Im Jahre 1890 erfolgte dann durch meine Berufung an die Feuilletonredaktion der »Neuen Zürcher Zeitung« ein Umschwung in meinem äußern Schicksal; ich war fortan der Sorgen überhoben. Nicht aber ein Umschwung im Schicksal meiner Bücher. Ich mochte veröffentlichen, was ich wollte, immer wurde alles in Deutschland totgeschwiegen; während ich in der Schweiz allmählich zu einigem Ansehen gelangte, jetzt nicht mehr einzig durch Widmann, denn auch meine Stellung an der »Neuen Zürcher Zeitung« half mit, aber doch noch immer hauptsächlich durch Widmann. Ich halte darauf, auch bei dieser Gelegenheit die Wahrheit deutlich auszusprechen, daß mich die Schweiz mit Gunst und Achtung beehrt hat, als in Deutschland noch kaum einige Vereinzelte meinen Namen kannten. Und so ging es Jahr für Jahr weiter. Bis plötzlich wie mit einem Blitzschlag sich alles änderte. Und wem verdanke ich die Änderung? Es ist nicht schwer zu erraten: natürlich wieder Widmann. Widmann hatte nämlich mittlerweile in der Wiener »Neuen Freien Presse« Fuß gefaßt, so daß er jetzt seine Besprechungen meiner Bücher dort anbringen konnte. Gewöhnlich gingen sie zwar auch dort ziemlich spurlos vorüber, aber ein glücklicher Zufall wollte es, daß Weingartner eine dieser Besprechungen zu Gesicht bekam, darauf hin eines meiner Bücher sich verschaffte, Feuer fing und dann in seiner tapfern, mutigen Weise öffentlich sein Urteil über mich aussprach. Weingartners Stimme konnte man nicht überhören, es half kein Totmunkeln mehr, und mit dem Augenblick, da das Publikum mein Dasein vernahm, waren meine Werke geborgen. Daß aber der Musiker selber von diesem Dichter etwas vernahm, verdanke ich, wie gemeldet, Widmann.
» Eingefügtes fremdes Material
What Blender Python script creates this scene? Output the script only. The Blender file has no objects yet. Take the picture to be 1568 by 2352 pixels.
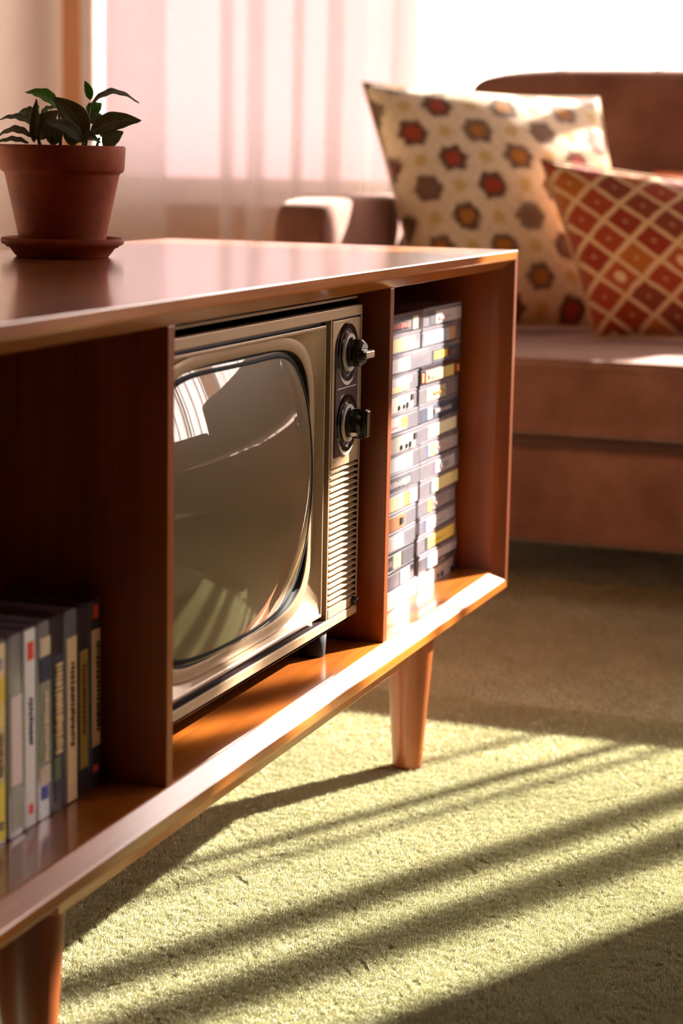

Um alles kurz zusammenzufassen: ohne Widmanns Hilfe hätte ich vielleicht niemals einen Verleger, niemals einen Beurteiler gefunden, hätte wahrscheinlich das Dichten aufgegeben und wäre irgendwo als Lehrer oder Journalist verkümmert. Ich sage ›vielleicht‹ und ›wahrscheinlich‹ . Was ich aber jetzt hinzufüge, ist nicht ›vielleicht‹ und ›wahrscheinlich‹, sondern ganz gewiß: Ohne Widmanns beharrlichen Eifer wäre ich noch heute für Deutschland ein gänzlich Unbekannter.

Das alles also verdanke ich Widmann. Und jetzt drängt es mich, abzuschließen, um mich in stiller Wehmut in die Erinnerung an den Widmann meiner Schuljahre zu versenken, dem ich noch viel mehr verdanke als das alles.